4. La  proposta – Sintetizzo  il  percorso   virtuoso    che  potrebbe     essere   adottato   nel  nostro  ordinamento  e  premetto   che la  proposta  si  articola   sia   per  l’ambito  intrapartitico o  coalizionale,  sia  per  quello più  classicamente istituzionale.   Per  quanto    riguarda    il  livello   del  Corpo  elettorale,in  sostanza   i  cittadini  politicamente  attivi   dovrebbero  essere  interrogati   attraverso referendum consultivo se   mantenere  il  sistema  vigente  oppure  modificarlo e,  se   favorevoli  al  cambiamento, rispondere   sulle   eventuali alternative   tra  le  quali  operare  –  successivamente –   un’altra  consultazione  popolare,     che  contrapponga    il   cosiddetto porcellum al  meccanismo   prescelto  nella  prima  votazione.   Un  simile  referendum,  preceduto  dalle    proposte  suggerite   da    una  apposita   Commissione   e  capaci di  ridurre  le    opportunità   da  presentare  agli  elettori,   attribuirebbe  la  decisione   sostanziale    agli  elettori   e,  nello  stesso  tempo, fornirebbe   coerenza  tecnica ex ante alla  scelta,certificata ex-post dalla  deliberazione  parlamentare.  Verrebbe, quindi,  favorita  la  opzione   popolare, ma  con  la   determinante    partecipazione   delle Assemblee  parlamentari  per  quanto   riguarda  gli  aspetti  tecnici.

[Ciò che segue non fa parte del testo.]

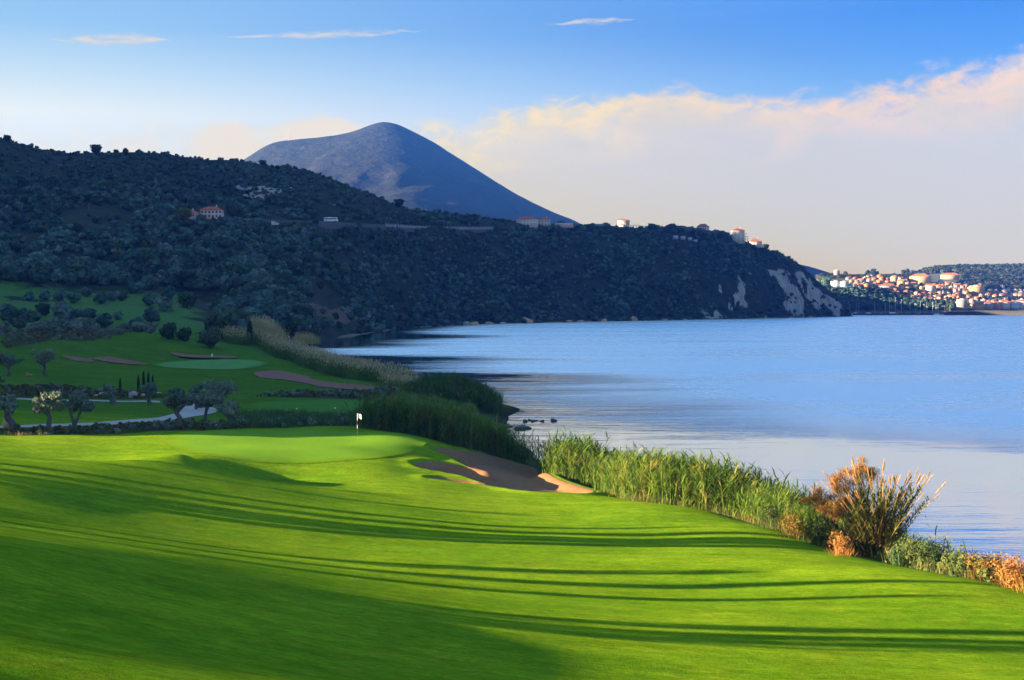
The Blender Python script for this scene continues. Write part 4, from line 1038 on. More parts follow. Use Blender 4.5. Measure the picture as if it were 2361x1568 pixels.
# reeds with buff plumes round the head of the bay
FAR = [(930,905),(880,886),(830,878),(800,872),(760,866),(720,852),(690,838),(650,828),(620,812),(590,796),(560,786)]
q, u = band_points(FAR, 2600, -1.0, 13)
z = ground(q[:, 0], q[:, 1]); k = z > .02
gap = np.interp(u, [0, .10, .14, .20, .26, .30, .36, 1], [.45, .55, .9, .95, .25, .85, 1, 1]); k &= rs.rand(len(u)) < gap
scatter('bay_reeds', np.c_[q[k], z[k] - .1], np.interp(u[k], [0, .12, .3, 1], [.62, .8, .95, 1.15]) * (.8 + .4 * rs.rand(k.sum())), R_FAR, .05, 5)
def reed_stand(px, py, wpx, dep, n, sc, datas, label):
    x, y, z = land_hit(px, py); w = wpx / FOC * y / 2
    r_ = np.sqrt(rs.rand(n)); a_ = rs.rand(n) * 6.28; qx = x + r_ * np.cos(a_) * w; qy = y + r_ * np.sin(a_) * dep
    zz_ = np.array([max(gz(a, b), hill_down(a, b) or -9) for a, b in zip(qx, qy)])
    o = scatter('giant_reed_stand', np.stack([qx, qy, zz_ - .1], 1), sc * (.8 + .35 * rs.rand(n)) * (1.1 - .35 * r_ ** 2), datas, .05, int(px))
    return o
reed_stand(615, 778, 84, 14, 260, 1.15, R_GOLD, '')
reed_stand(700, 802, 74, 10, 170, .82, R_GOLD, '')
reed_stand(545, 790, 70, 12, 150, 1.1, R_FAR, '')
# tufts of rough grass
def tuft_data(seed, n=16, h=.5, w=.05, sp=.22, mat=M_TUFT):
    r = np.random.RandomState(seed); A = []
    for i in range(n):
        a = r.rand() * 6.28; d = np.array([math.cos(a) * .5 * r.rand(), math.sin(a) * .5 * r.rand(), 1]); d /= np.linalg.norm(d)
        A.append(blade((r.normal() * sp, r.normal() * sp, -.05), d, h * (.6 + .7 * r.rand()), w, .5, r, 2))
    return data_of('tuft', *merge(A), mat)
T_ROUGH = [tuft_data(600 + i, 18, .55, .05, .3) for i in range(3)]
T_TALL = [tuft_data(610 + i, 20, 1.15, .06, .45, M_REEDD) for i in range(3)]
T_BLUE = [bush_data(620 + i, 70, .22, M_OLIVE, 4) for i in range(2)]
T_BUSH = [bush_data(630 + i, 80, .2, M_SHRUB, 4) for i in range(3)]
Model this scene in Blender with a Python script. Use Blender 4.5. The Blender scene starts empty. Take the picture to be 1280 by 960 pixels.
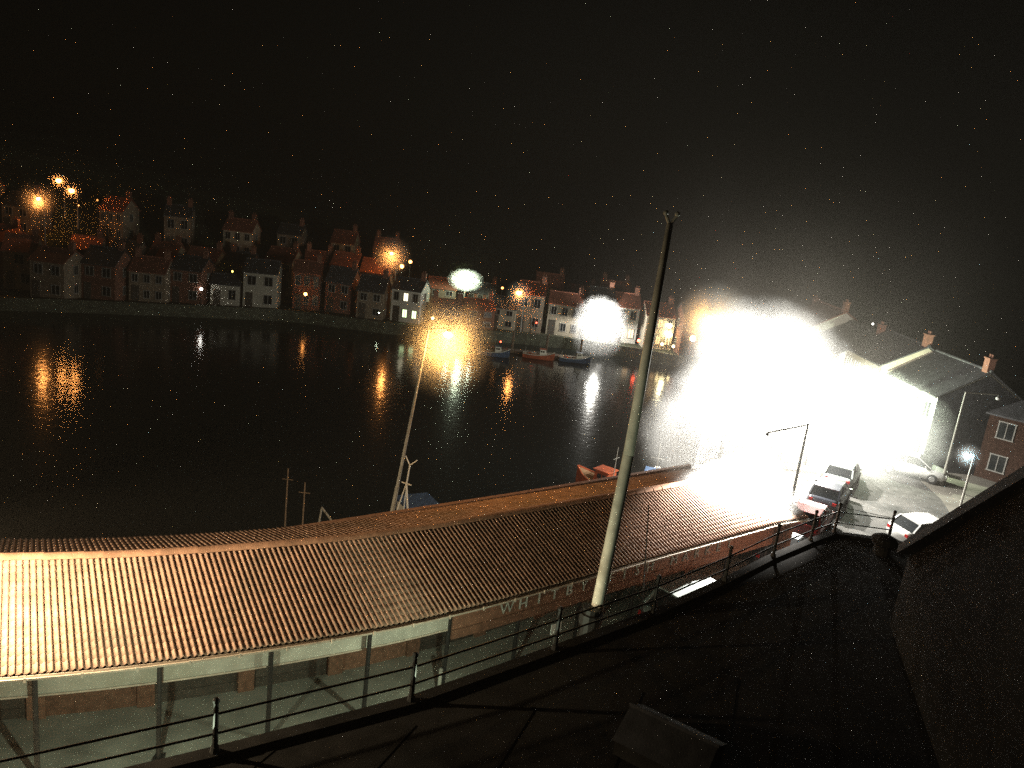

La  questione  se  sia   legittimo  un     simile  referendum  consultivo   nell’ambito  del  nostro  ordinamento    può  essere  risolta  richiamando  il  precedente   della   consultazione popolare  di  indirizzo   del  1989, effettuata     in   materia  europea  ed   introdotta  con  legge  costituzionale(L.cost. 3 aprile 1989, n. 2, Indizione di un referendum di indirizzo sul conferimento di un mandato costituente al Parlamento europeo). Di  qui  un  ulteriore  pregio  dell’ipotesi  prospettata:  si   garantirebbe    la  copertura     costituzionale  sostanziale   del   meccanismo   elettorale   prescelto, liberandolo    dalle   variabili    maggioranze   parlamentari  ed  affidando la  scelta   dello  stesso   all’azione  congiunta      del   Corpo  elettorale e  della    rappresentanza  parlamentare.

 

5. Conclusioni – Non  mi  nascondo   che   un  simile  percorso  risulta   formalmente  complicato   e richiede    condizioni  politiche  particolari  difficilmente    recuperabili  in  un  sistema  slabbrato  come    quello  italiano, dove   oramai  il  gioco  dell’innovazione  istituzionale   ha  assunto   le  caratteristiche   di  scelta  totalmente scissa  da  parametri     di  interesse   sistemico.   Ma  proprio  per   contrastare   una  simile  realtà,  che  evidenzia  un  sempre  maggiore  distacco   del  Corpo  elettorale  dalla   rappresentanza ed un  indebolimento  della   partecipazione  politica, la  questione  dovrebbe    essere  per  prima    cosa messa  nell’agenda   dei   partiti, con  l’indizione   di  consultazioni  programmatiche   sull’argomento,  in  maniera    che  gli  iscritti e   gli  elettori  d’area   possano   dibattere,comprendere  e    deliberare  in  materia. In  questo  modo   il   tema   non  soltanto   uscirebbe   dalle  pur  importanti   sale   autoreferenziali   degli  esperti (v.in  proposito  il  Seminario  promosso   dal Forum  Riforma  dello  Stato  del  PD ,14  giugno 2010) per   coinvolgere   un  pubblico  più  vasto,  ma  soprattutto   collegherebbe    in  maniera  indispensabile   le  opzioni  tecniche     con  quello  fondamentale   dei  soggetti    con  cui    approvarle. Una  simile  discussione    contribuirebbe,  probabilmente,  anche  alla  riattivazione    di  quel  tessuto   di  democrazia  infrapartitica,  che  la  dinamica  carismatico-plebiscitaria   dell’ultimo  ventennio    sembra  avere   completamente  accantonato.